Given material –
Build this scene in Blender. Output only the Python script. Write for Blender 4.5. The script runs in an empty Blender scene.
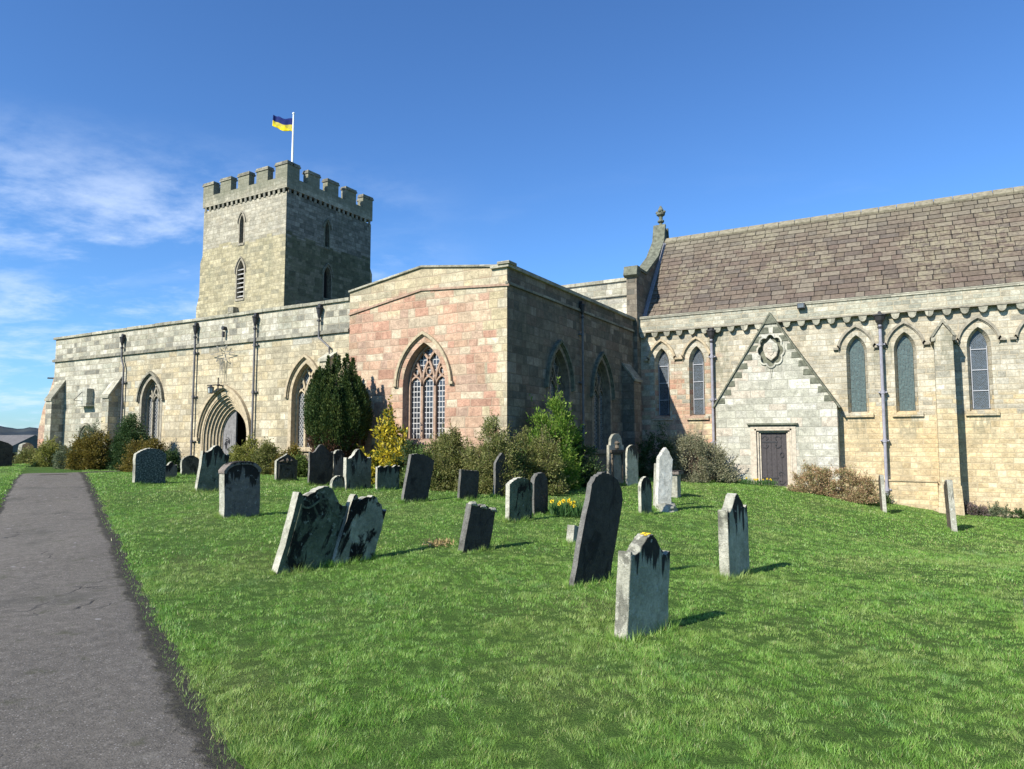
import bpy, math, random
import numpy as np
from mathutils import Vector, Matrix
from mathutils.geometry import tessellate_polygon
random.seed(7)
R = math.radians
SC = bpy.context.scene
COL = SC.collection

# ------------------------------------------------------------------ camera, sun, sky
EYE = 1.65
PITCH = math.atan(56.5 / 700)
FPX = 700.0
cam_d = bpy.data.cameras.new('camera')
cam = bpy.data.objects.new('camera', cam_d); COL.objects.link(cam)
cam.location = (0, 0, EYE)
cam.rotation_euler = (math.pi / 2 + PITCH, 0, R(30))
cam_d.sensor_width = 36; cam_d.lens = 36 * FPX / 1024
cam_d.clip_end = 6000; cam_d.clip_start = 0.05
SC.camera = cam

SUN_EL, SUN_OFF = 36.0, 17.0
to_sun = Vector((-math.sin(R(SUN_OFF)) * math.cos(R(SUN_EL)), -math.cos(R(SUN_OFF)) * math.cos(R(SUN_EL)), math.sin(R(SUN_EL))))
sd = bpy.data.lights.new('sun', 'SUN'); sd.energy = 5.0; sd.angle = R(0.53); sd.color = (1.0, 0.945, 0.86)
so = bpy.data.objects.new('sun', sd); COL.objects.link(so)
so.rotation_euler = (-to_sun).to_track_quat('-Z', 'Y').to_euler(); so.location = (-10, -20, 30)

SC.view_settings.view_transform = 'Standard'
SC.view_settings.look = 'None'
SC.view_settings.exposure = 0.74
SC.view_settings.gamma = 1.0
SC.view_settings.use_curve_mapping = False


class NT:
    """terse node-tree writer"""
    def __init__(s, tree):
        s.t = tree; s.n = tree.nodes; s.l = tree.links
    def put(s, node, key, v):
        sock = node.inputs[key]
        if hasattr(v, 'is_output') or isinstance(v, bpy.types.NodeSocket): s.l.new(v, sock)
        else: sock.default_value = v
    def node(s, typ, ins=None, **kw):
        n = s.n.new(typ)
        for k, v in kw.items(): setattr(n, k, v)
        for k, v in (ins or {}).items(): s.put(n, k, v)
        return n
    def m(s, op, a, b=None, c=None, clamp=False):
        n = s.n.new('ShaderNodeMath'); n.operation = op; n.use_clamp = clamp
        s.put(n, 0, a)
        if b is not None: s.put(n, 1, b)
        if c is not None: s.put(n, 2, c)
        return n.outputs[0]
    def xyz(s, v):
        n = s.node('ShaderNodeSeparateXYZ', {0: v}); return n.outputs
    def vec(s, x, y, z=0.0):
        return s.node('ShaderNodeCombineXYZ', {0: x, 1: y, 2: z}).outputs[0]
    def noise(s, v, scale, detail=3, rough=0.55, out=0, dist=0.0):
        return s.node('ShaderNodeTexNoise', {'Vector': v, 'Scale': scale, 'Detail': detail, 'Roughness': rough, 'Distortion': dist}).outputs[out]
    def ramp(s, f, stops, interp='LINEAR'):
        n = s.node('ShaderNodeValToRGB', {0: f}); cr = n.color_ramp; cr.interpolation = interp
        while len(cr.elements) > 1: cr.elements.remove(cr.elements[-1])
        for i, (p, c) in enumerate(stops):
            e = cr.elements[0] if i == 0 else cr.elements.new(p)
            e.position = p
            e.color = (*c, 1) if isinstance(c, tuple) else (c, c, c, 1)
        return n.outputs[0]
    def mix(s, f, a, b, mode='MIX'):
        n = s.n.new('ShaderNodeMix'); n.data_type = 'RGBA'; n.blend_type = mode
        for i, v in ((0, f), (6, a), (7, b)):
            if isinstance(v, tuple) and len(v) == 3: v = (*v, 1)
            s.put(n, i, v)
        return n.outputs[2]
    def rng(s, v, a, b, c=0.0, d=1.0, smooth=True):
        n = s.node('ShaderNodeMapRange', {0: v, 1: a, 2: b, 3: c, 4: d}); n.clamp = True
        if smooth: n.interpolation_type = 'SMOOTHSTEP'
        return n.outputs[0]
    def scale(s, v, x, y, z):
        n = s.n.new('ShaderNodeVectorMath'); n.operation = 'MULTIPLY'; s.put(n, 0, v); s.put(n, 1, (x, y, z)); return n.outputs[0]
    def add(s, v, w):
        n = s.n.new('ShaderNodeVectorMath'); n.operation = 'ADD'; s.put(n, 0, v); s.put(n, 1, w); return n.outputs[0]


# world
W = bpy.data.worlds.new('World'); SC.world = W; W.use_nodes = True
wt = NT(W.node_tree); wt.n.clear()
sky = wt.node('ShaderNodeTexSky', sky_type='NISHITA', sun_disc=False, sun_elevation=R(SUN_EL), sun_rotation=R(180 + SUN_OFF))
sky.altitude = 0; sky.air_density = 1.0; sky.dust_density = 0.35; sky.ozone_density = 3.0
g = wt.node('ShaderNodeTexCoord').outputs['Generated']
x, y, z = wt.xyz(g)
inv = wt.m('DIVIDE', 1.0, wt.m('ADD', wt.m('MAXIMUM', z, 0.0), 0.16))
cp = wt.vec(wt.m('MULTIPLY', x, inv), wt.m('MULTIPLY', y, inv), 0.0)
# rotate cloud plane so the streaks run across the view, then stretch
a = R(22)
xs, ys, _ = wt.xyz(cp)
ca = wt.m('ADD', wt.m('MULTIPLY', xs, math.cos(a)), wt.m('MULTIPLY', ys, math.sin(a)))
cb = wt.m('SUBTRACT', wt.m('MULTIPLY', ys, math.cos(a)), wt.m('MULTIPLY', xs, math.sin(a)))
cv = wt.vec(wt.m('MULTIPLY', ca, 1.25), wt.m('MULTIPLY', cb, 1.5), 5.2)
n1 = wt.m('ADD', wt.m('MULTIPLY', wt.noise(cv, 1.15, 9, 0.62, dist=0.3), .7), wt.m('MULTIPLY', wt.noise(cv, 4.2, 7, 0.66), .3))
n2 = wt.noise(cv, 0.45, 3, 0.5)
cl = wt.m('MULTIPLY', wt.rng(n1, 0.43, 0.66), wt.rng(n2, 0.30, 0.50))
side = wt.m('ADD', wt.m('ADD', wt.m('MULTIPLY', x, -0.93), wt.m('MULTIPLY', y, 0.22)), 0.0)
cl = wt.m('MULTIPLY', cl, wt.rng(side, 0.62, 0.86))
cl = wt.m('MULTIPLY', cl, wt.rng(z, 0.40, 0.27))
thin = wt.m('MULTIPLY', wt.rng(wt.noise(wt.vec(ca, wt.m('MULTIPLY', cb, 2.0), 1.3), 1.2, 6, 0.6), 0.52, 0.8), wt.rng(z, 0.42, 0.16))
cl = wt.m('MULTIPLY', wt.m('MAXIMUM', wt.m('MULTIPLY', cl, 0.78), wt.m('MULTIPLY', thin, 0.28)), 0.80)
skyc = wt.mix(1.0, sky.outputs[0], (0.74, 1.16, 1.64), 'MULTIPLY')
lowf = wt.rng(z, .62, .12, 1.12, 1.18); skyc = wt.mix(1.0, skyc, wt.vec(lowf, lowf, lowf), 'MULTIPLY')
colr = wt.mix(cl, skyc, (8.6, 10.0, 12.4))
bg = wt.node('ShaderNodeBackground', {'Color': colr, 'Strength': 0.062})
wo = wt.node('ShaderNodeOutputWorld', {'Surface': bg.outputs[0]})


# ------------------------------------------------------------------ survey helpers (photo pixel -> place on the ground / on a wall)
def ray(px, py):
    u = px - 512; v = 384.5 - py
    z = v * math.cos(PITCH) + FPX * math.sin(PITCH); f = FPX * math.cos(PITCH) - v * math.sin(PITCH)
    return (.8660254 * u - .5 * f, .5 * u + .8660254 * f, z)
def onY(px, py, y):
    r = ray(px, py); k = y / r[1]; return (r[0] * k, EYE + r[2] * k)
def onX(px, py, x):
    r = ray(px, py); k = x / r[0]; return (r[1] * k, EYE + r[2] * k)
def project(x, y, z):
    r = .8660254 * x + .5 * y; f = -.5 * x + .8660254 * y; z = z - EYE
    d = f * math.cos(PITCH) + z * math.sin(PITCH); v = z * math.cos(PITCH) - f * math.sin(PITCH)
    return 512 + FPX * r / d, 384.5 - FPX * v / d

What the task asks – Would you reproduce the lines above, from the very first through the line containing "(-10, -20, 30)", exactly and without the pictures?

Result of the task –
Build this scene in Blender. Output only the Python script. Write for Blender 4.5. The script runs in an empty Blender scene.
import bpy, math, random
import numpy as np
from mathutils import Vector, Matrix
from mathutils.geometry import tessellate_polygon
random.seed(7)
R = math.radians
SC = bpy.context.scene
COL = SC.collection

# ------------------------------------------------------------------ camera, sun, sky
EYE = 1.65
PITCH = math.atan(56.5 / 700)
FPX = 700.0
cam_d = bpy.data.cameras.new('camera')
cam = bpy.data.objects.new('camera', cam_d); COL.objects.link(cam)
cam.location = (0, 0, EYE)
cam.rotation_euler = (math.pi / 2 + PITCH, 0, R(30))
cam_d.sensor_width = 36; cam_d.lens = 36 * FPX / 1024
cam_d.clip_end = 6000; cam_d.clip_start = 0.05
SC.camera = cam

SUN_EL, SUN_OFF = 36.0, 17.0
to_sun = Vector((-math.sin(R(SUN_OFF)) * math.cos(R(SUN_EL)), -math.cos(R(SUN_OFF)) * math.cos(R(SUN_EL)), math.sin(R(SUN_EL))))
sd = bpy.data.lights.new('sun', 'SUN'); sd.energy = 5.0; sd.angle = R(0.53); sd.color = (1.0, 0.945, 0.86)
so = bpy.data.objects.new('sun', sd); COL.objects.link(so)
so.rotation_euler = (-to_sun).to_track_quat('-Z', 'Y').to_euler(); so.location = (-10, -20, 30)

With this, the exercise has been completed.